The case, filed February 6 in the U.S. District Court for the Northern District of California, alleges that Depop's practice of revealing mandatory fees only at checkout violates California's Consumers Legal Remedies Act — specifically the state's Honest Pricing Law, which took effect July 1, 2024. That law makes it illegal for most businesses to advertise a price that doesn't include all required fees.
The legal term for what Dinh alleges is "drip pricing" — the practice of showing a low base price upfront and then layering on mandatory charges at checkout. It's the same tactic that concert ticket platforms, hotels, and food delivery apps have been criticized for. Now it's coming for resale marketplaces.
The eBay Complication
The timing makes this especially interesting. On February 18, 2026 — just 12 days after the lawsuit was filed — Etsy announced it was selling Depop to eBay for approximately $1.2 billion in cash. The deal is expected to close in Q2 2026, likely before any court ruling.
Depop's deadline to respond to the complaint is April 27. That means whoever responds — Depop under Etsy's ownership or Depop as a newly acquired eBay subsidiary — will be setting eBay's legal posture on fee transparency for one of its newest platforms.
eBay itself has historically been more transparent about fees, typically showing total costs including shipping and taxes before checkout. If the court rules against Depop's drip pricing model, eBay may need to restructure how Depop displays fees to buyers — or face ongoing liability.
Why California's Law Matters Nationally
California's Honest Pricing Law is one of the strongest fee transparency regulations in the country. It requires businesses to include all mandatory charges in the advertised price, enabling what legislators described as "direct, apples-to-apples price comparison" between vendors, according to court filings.
Because California is the nation's largest consumer market — and because most online marketplaces sell to California residents regardless of where they're headquartered — the practical effect of a ruling here would be national. If Depop loses, every marketplace that uses a similar checkout-reveal fee structure will need to evaluate whether it's exposed to the same legal theory.
The plaintiff is seeking class certification, damages, restitution, and injunctive relief.
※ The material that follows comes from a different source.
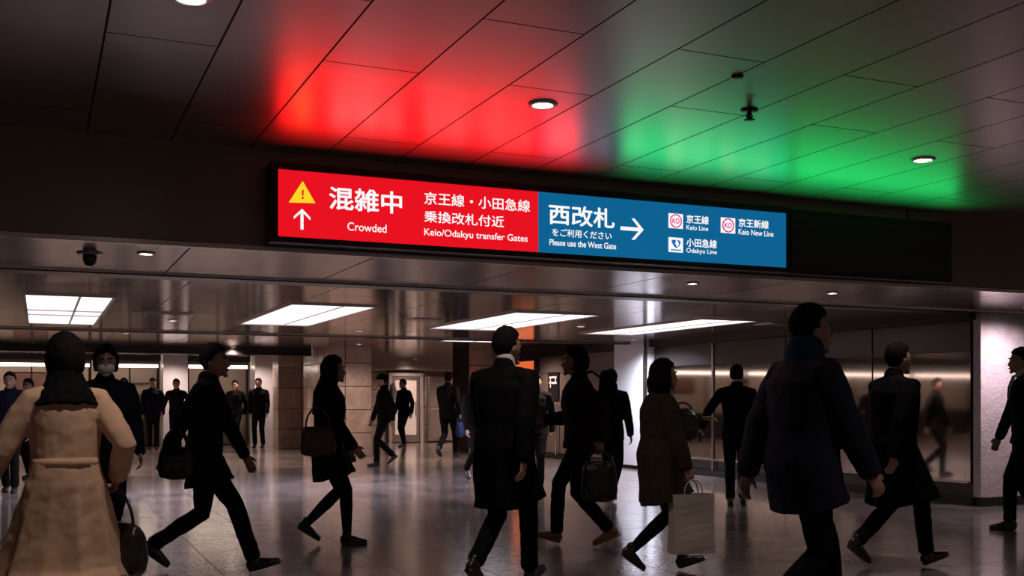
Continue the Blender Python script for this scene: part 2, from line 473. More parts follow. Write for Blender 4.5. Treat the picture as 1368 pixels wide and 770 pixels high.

The potential class includes every California consumer who was charged a marketplace fee that wasn't disclosed in the listing price.
The Broader Marketplace Fee Problem
Depop isn't the only platform playing this game. Across ecommerce, the gap between the advertised price and the checkout price has become a persistent source of consumer frustration. Research from ClassAction.org shows a growing number of lawsuits targeting hidden fees in online retail, from processing charges on apparel sites to service fees on food delivery platforms.
For marketplace operators, the calculation has been straightforward: showing lower upfront prices drives more clicks and conversions. But California's law — and lawsuits like this one — are testing whether that short-term conversion lift is worth the legal risk.
The FTC has also been scrutinizing junk fees across industries, and several other states are considering similar honest pricing legislation. A ruling in Dinh v. Depop could accelerate that trend.
What to Watch
The April 27 response deadline will reveal whether Depop contests the claims or seeks a settlement. The eBay acquisition timeline adds urgency — eBay will want this resolved or at least contained before it takes full operational control.
For the broader retail and ecommerce industry, this case is a reminder that the era of hiding fees in the checkout flow may be ending. California drew the line, and a $1.55 marketplace fee is about to test where it holds.